Her time in Russia led her to reassess her earlier belief that the end justifies the means. Goldman accepted that violence as a necessary evil in the process of social transformation. These views were unpopular among radicals as most still wanted to believe that the Russian Revolution was a success. When Goldman moved to Britain in 1921 she was virtually alone on the left in condemning the Bolsheviks and her lectures were poorly attended. On hearing that she might be deported in 1925, a Welsh miner offered to marry her in order to give her British Nationality. With a British passport, she was the able to travel to France and Canada. In 1934, she was even allowed to give a lecture tour in the States.

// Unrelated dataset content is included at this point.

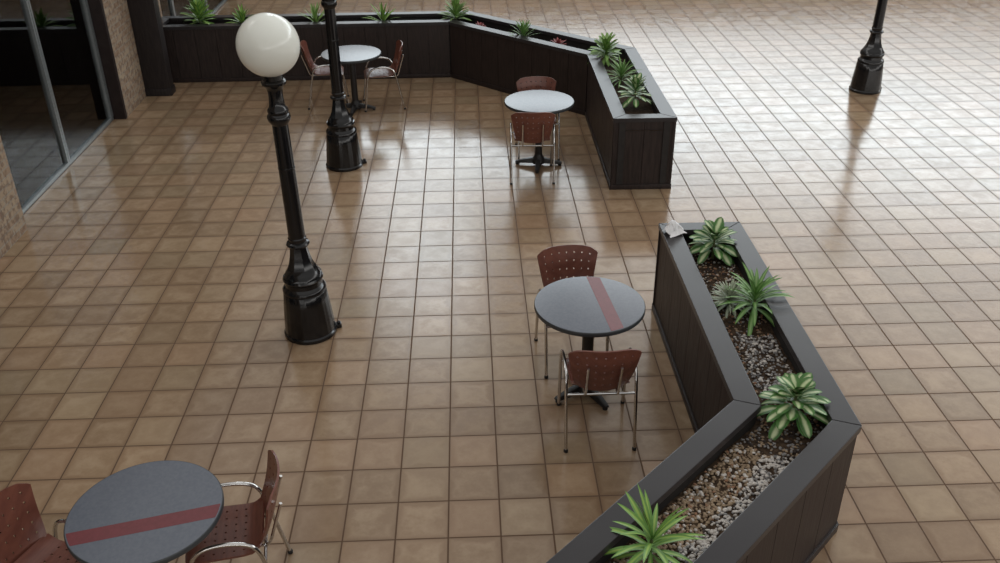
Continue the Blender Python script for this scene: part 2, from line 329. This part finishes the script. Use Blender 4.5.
# ------------------------------------------------------------------ planters
def lerp(a, b, t): return (a[0]+(b[0]-a[0])*t, a[1]+(b[1]-a[1])*t)
HP = .785; RT = .045; SOIL = .655
def planter(J, label, closed, soil_z=SOIL):
    """J: joints (left point, right point) along the bent trough; closed: which ends show an end wall"""
    r = empty('planter_box', (J[0][0][0], J[0][0][1], 0)); tag(r, label, 'planter')
    ox, oy = r.location.x, r.location.y
    J = [((a[0]-ox, a[1]-oy), (b[0]-ox, b[1]-oy)) for a, b in J]
    def wall(P, Q, mate):     # planked face from P to Q; mate = the opposite side, to find the inward direction
        d = Vector((Q[0]-P[0], Q[1]-P[1])); L = d.length; d.normalize(); n = Vector((-d.y, d.x))
        if n.dot(Vector(mate)-Vector(P)) < 0: n = -n
        mb = MB(); k = max(1, round(L/.30)); w = L/k
        def pt(s, i): return (P[0]+d.x*s+n.x*i, P[1]+d.y*s+n.y*i)
        mb.prism([pt(.012, .031), pt(L-.012, .031), pt(L-.012, .05), pt(.012, .05)], .0, HP-RT)
        for q in range(k):
            a, c = q*w+(.0025 if q else .004), (q+1)*w-(.0025 if q < k-1 else .004)
            mb.prism([pt(a, .014), pt(c, .014), pt(c, .032), pt(a, .032)], .03, HP-RT)
        mb.build('side_panel', M['planter'], r)
        mb = MB(); mb.prism([pt(.0, .0), pt(L, .0), pt(L-.006, .03), pt(.006, .03)], 0, .055); mb.build('plinth_board', M['planter'], r, bevel=.004)
    def board(a, b, c, d):
        mb = MB(); cx = (a[0]+b[0]+c[0]+d[0])/4; cy = (a[1]+b[1]+c[1]+d[1])/4
        sh = lambda p: (p[0]+(cx-p[0])*.0012, p[1]+(cy-p[1])*.0012)
        mb.prism([sh(a), sh(b), sh(c), sh(d)], HP-RT, HP); mb.build('rim_board', M['rim'], r, smooth=False, bevel=.004)
    n = len(J); ti = .145/.64
    ins = [(lerp(a, b, ti), lerp(a, b, 1-ti)) for a, b in J]
    # shift inner ends inward along the arm where an end wall closes the trough
    for e, (i, j) in (('start', (0, 1)), ('end', (n-1, n-2))):
        if e in closed:
            for s in (0, 1):
                dv = (Vector(J[j][s])-Vector(J[i][s])).normalized()*.13
                q = ins[i]; q2 = (q[s][0]+dv.x, q[s][1]+dv.y)
                ins[i] = (q2, q[1]) if s == 0 else (q[0], q2)
            board(J[i][0], J[i][1], ins[i][1], ins[i][0]); wall(J[i][0], J[i][1], J[j][0])
    for i in range(n-1):
        for s in (0, 1):
            board(J[i][s], J[i+1][s], ins[i+1][s], ins[i][s]); wall(J[i][s], J[i+1][s], J[i][1-s])
    # dark liner under the rim and the bed of soil
    poly = [q[0] for q in ins]+[q[1] for q in reversed(ins)]
    big = [lerp(a, b, .10) for a, b in J]+[lerp(a, b, .90) for a, b in reversed(J)]
    mb = MB()
    for i in range(n-1):
        for s in (0, 1):
            t0, t1 = (.10, .20) if s == 0 else (.90, .80)
            mb.prism([lerp(*J[i], t0), lerp(*J[i+1], t0), lerp(*J[i+1], t1), lerp(*J[i], t1)], .06, HP-RT-.001)
    mb.build('liner', M['liner'], r, smooth=False)
    # soil: a lumpy strip
    mb = MB()
    for i in range(n-1):
        L = (Vector(J[i+1][0])-Vector(J[i][0])).length; nu = max(4, int(L/.06)); nv = 8
        a0, a1 = (0., 1.)
        g = [[None]*(nv+1) for _ in range(nu+1)]; vs = []
        for u in range(nu+1):
            l0 = lerp(lerp(*J[i], .2), lerp(*J[i+1], .2), u/nu); r0 = lerp(lerp(*J[i], .8), lerp(*J[i+1], .8), u/nu)
            for v in range(nv+1):
                p = lerp(l0, r0, v/nv); z = soil_z+.022*noise.noise(Vector((p[0]*6, p[1]*6, 1)))+.012*noise.noise(Vector((p[0]*19, p[1]*19, 4)))
                vs.append((p[0], p[1], z))
        mb.add(vs, [(u*(nv+1)+v, u*(nv+1)+v+1, (u+1)*(nv+1)+v+1, (u+1)*(nv+1)+v) for u in range(nu) for v in range(nv)])
    mb.build('soil', M['soil'], r, weld=True)
    return r
NEAR = [((1.65, .95), (2.29, .94)), ((1.65, -1.335), (2.29, -1.60)), ((-.26, -3.245), (.1925, -3.6975))]
FAR = [((1.64, 3.345), (2.29, 3.335)), ((1.65, 5.65), (2.29, 5.915)), ((-.065, 7.365), (.20, 8.005)), ((-4.17, 7.365), (-4.17, 8.005))]
planter(NEAR, 'dark wooden planter bent once, near right foreground, with gravel bed and tissue on rim', ('start', 'end'))
planter(FAR, 'long dark wooden planter with two bends enclosing the far side of the seating area', ('start', 'end'))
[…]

In 1936 Berkman committed suicide, months before the outbreak of the Spanish Revolution. At the age of 67, Goldman went to Spain to join in the struggle. She told a rally of libertarian youth Your Revolution will destroy forever [the notion] that anarchism stands for chaos. She disagreed with the participation of the CNT-FAI in the coalition government of 1937 and the concessions they made to the increasingly powerful communist for the sake of the war effort. However she refused to condemn the anarchists for joining the government and accepting militarisation as she felt the alternative at the time was communist dictatorship.

Goldman died in 1940 and was buried in Chicago not far from the Haymarket Martyrs whose fate had changed the course of her life. Emma Goldman has left behind her a number of important contributions to anarchist thought. In particular she is remembered for incorporating the area of sexual politics into anarchism which had only been hinted at by earlier anarchists. Goldman campaigned and went to prison for the right of women to practice birth control. She argued that a political solution was not enough to get rid of the unequal and repressive relations between the sexes. There had to be massive transformation of values--only that transformation would change society and the lives of women.

Emma Goldman Quotes
-If voting changed anything, they'd make it illegal

-The most violent element in society is ignorance.

-It is safe to say that no other superstition is so detrimental to growth, so enervating and paralyzing to the minds and hearts of the people, as the superstition of Morality.